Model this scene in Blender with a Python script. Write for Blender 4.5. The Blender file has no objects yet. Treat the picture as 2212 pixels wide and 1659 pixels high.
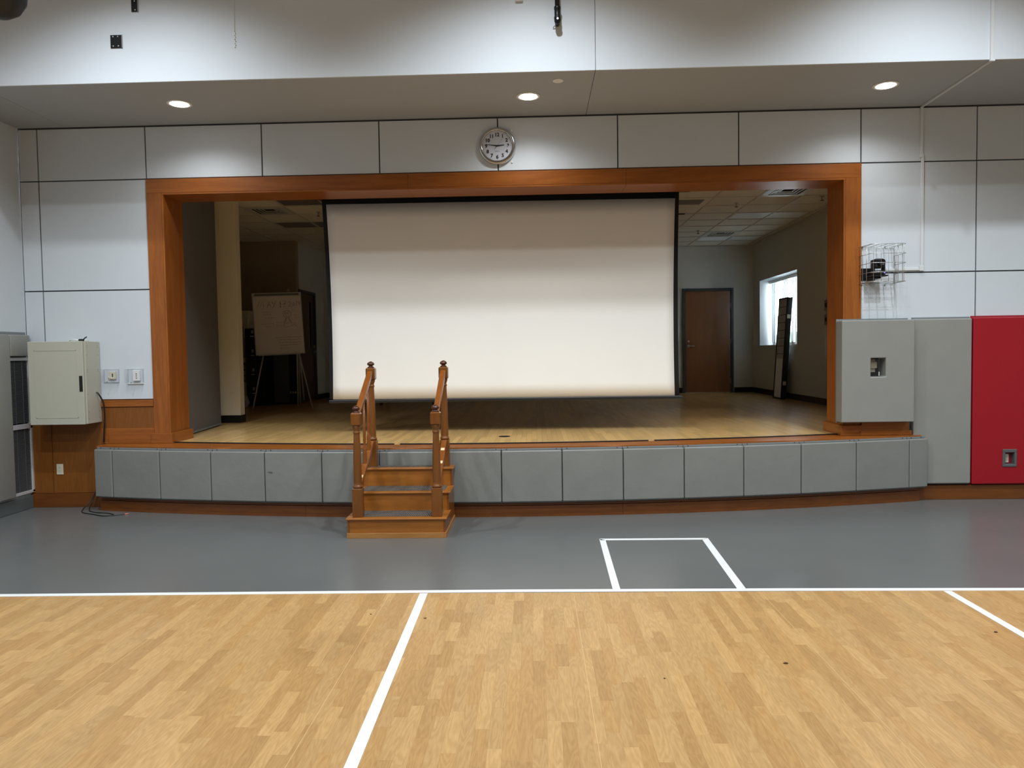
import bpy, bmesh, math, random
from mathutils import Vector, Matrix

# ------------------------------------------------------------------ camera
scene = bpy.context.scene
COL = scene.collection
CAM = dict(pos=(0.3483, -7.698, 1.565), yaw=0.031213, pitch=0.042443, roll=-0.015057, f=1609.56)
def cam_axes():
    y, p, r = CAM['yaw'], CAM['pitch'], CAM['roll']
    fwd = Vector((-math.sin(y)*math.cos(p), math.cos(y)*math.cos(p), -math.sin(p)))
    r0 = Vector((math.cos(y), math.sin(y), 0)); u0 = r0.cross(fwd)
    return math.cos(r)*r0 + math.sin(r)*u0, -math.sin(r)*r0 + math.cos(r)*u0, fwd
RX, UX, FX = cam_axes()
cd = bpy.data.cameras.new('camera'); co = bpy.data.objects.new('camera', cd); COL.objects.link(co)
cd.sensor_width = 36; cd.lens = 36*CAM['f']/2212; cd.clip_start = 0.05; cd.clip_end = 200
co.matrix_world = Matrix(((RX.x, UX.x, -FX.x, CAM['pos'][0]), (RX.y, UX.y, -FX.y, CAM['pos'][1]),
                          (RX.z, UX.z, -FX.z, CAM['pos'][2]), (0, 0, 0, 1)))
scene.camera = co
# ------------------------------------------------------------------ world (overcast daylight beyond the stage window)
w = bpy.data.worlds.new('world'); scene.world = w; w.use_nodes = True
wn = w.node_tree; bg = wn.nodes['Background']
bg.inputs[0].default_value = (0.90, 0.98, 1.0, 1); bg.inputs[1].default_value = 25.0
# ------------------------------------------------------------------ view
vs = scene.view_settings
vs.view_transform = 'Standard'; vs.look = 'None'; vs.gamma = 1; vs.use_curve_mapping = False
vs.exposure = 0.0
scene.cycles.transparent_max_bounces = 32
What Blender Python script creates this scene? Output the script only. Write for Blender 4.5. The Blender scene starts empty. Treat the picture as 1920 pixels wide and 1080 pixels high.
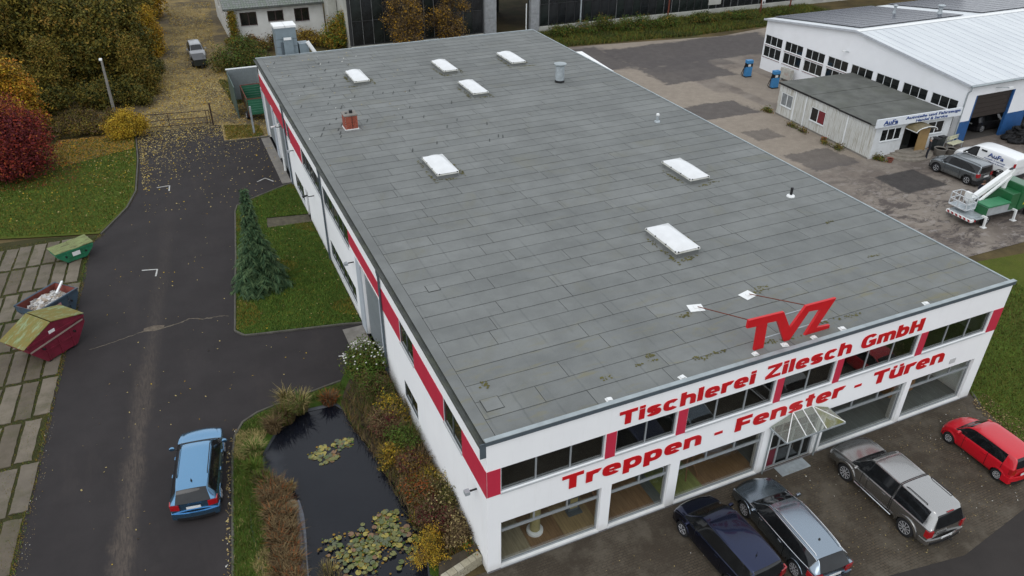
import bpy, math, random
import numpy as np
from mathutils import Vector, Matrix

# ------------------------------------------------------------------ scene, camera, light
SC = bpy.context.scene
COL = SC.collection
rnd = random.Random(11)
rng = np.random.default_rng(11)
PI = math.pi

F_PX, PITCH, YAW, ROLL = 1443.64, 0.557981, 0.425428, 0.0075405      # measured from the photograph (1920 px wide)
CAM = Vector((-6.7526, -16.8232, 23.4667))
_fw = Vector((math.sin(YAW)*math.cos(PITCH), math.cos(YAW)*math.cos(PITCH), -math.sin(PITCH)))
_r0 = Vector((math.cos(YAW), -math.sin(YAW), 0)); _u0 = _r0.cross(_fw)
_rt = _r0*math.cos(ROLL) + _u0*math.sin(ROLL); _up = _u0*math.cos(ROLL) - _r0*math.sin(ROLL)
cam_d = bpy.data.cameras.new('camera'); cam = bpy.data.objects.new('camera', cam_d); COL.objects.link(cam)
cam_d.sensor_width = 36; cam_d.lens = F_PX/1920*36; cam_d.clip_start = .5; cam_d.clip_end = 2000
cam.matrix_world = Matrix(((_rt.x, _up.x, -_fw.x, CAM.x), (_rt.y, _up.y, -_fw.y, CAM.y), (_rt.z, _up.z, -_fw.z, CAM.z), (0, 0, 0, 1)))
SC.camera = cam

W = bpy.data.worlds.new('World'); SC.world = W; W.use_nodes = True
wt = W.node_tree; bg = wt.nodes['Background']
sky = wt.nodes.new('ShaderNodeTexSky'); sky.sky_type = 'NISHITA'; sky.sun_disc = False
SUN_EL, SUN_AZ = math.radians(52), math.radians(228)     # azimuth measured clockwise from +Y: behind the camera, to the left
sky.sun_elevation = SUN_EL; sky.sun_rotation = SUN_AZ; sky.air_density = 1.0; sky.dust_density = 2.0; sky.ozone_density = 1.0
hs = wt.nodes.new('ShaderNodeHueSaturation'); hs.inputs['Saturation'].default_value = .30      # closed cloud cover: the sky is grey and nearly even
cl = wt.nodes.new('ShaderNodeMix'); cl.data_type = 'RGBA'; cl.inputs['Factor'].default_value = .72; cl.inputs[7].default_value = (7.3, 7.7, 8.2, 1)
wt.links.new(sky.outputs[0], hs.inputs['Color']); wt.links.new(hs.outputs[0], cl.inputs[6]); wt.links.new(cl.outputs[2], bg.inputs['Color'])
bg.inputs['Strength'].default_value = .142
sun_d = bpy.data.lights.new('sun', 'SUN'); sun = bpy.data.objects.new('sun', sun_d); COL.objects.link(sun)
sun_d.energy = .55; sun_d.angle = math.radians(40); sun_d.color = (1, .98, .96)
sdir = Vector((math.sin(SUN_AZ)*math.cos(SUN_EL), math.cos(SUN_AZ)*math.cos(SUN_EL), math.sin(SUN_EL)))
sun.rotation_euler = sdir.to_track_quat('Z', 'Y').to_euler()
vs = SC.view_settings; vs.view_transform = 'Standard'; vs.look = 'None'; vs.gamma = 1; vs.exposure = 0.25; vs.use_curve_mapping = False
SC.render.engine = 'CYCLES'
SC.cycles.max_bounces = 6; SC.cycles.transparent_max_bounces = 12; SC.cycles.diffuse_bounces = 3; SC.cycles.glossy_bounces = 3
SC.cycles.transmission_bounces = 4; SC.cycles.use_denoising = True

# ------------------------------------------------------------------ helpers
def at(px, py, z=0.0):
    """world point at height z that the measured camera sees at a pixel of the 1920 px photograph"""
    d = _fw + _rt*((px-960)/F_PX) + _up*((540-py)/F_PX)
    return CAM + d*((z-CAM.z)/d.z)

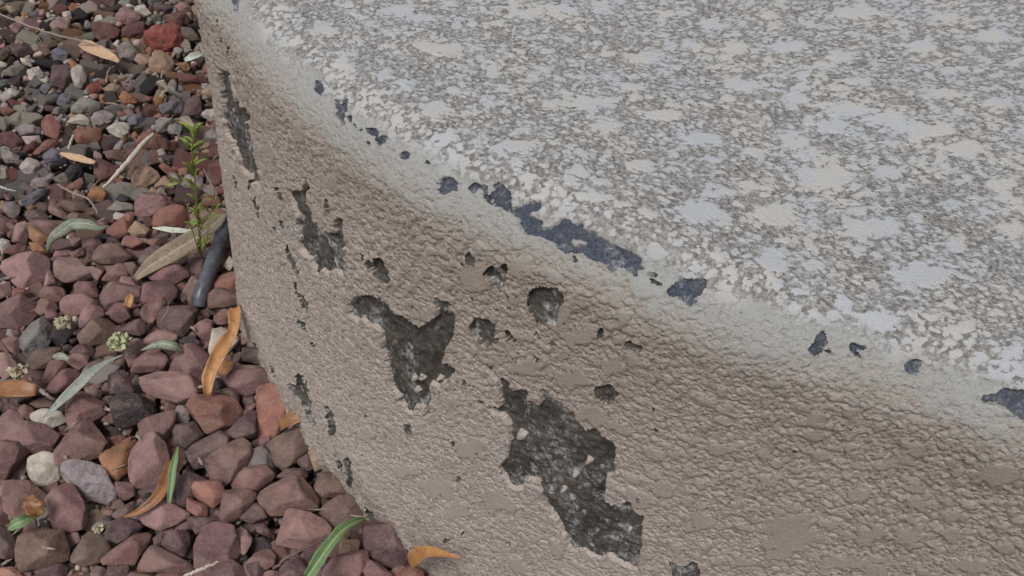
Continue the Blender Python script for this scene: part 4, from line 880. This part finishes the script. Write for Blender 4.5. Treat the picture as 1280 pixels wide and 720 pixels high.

====

EXERCISE | Determine how many lines of the entries above carry the string "Python", and give that number alone.

ANSWER TO THE PROBLEM | 3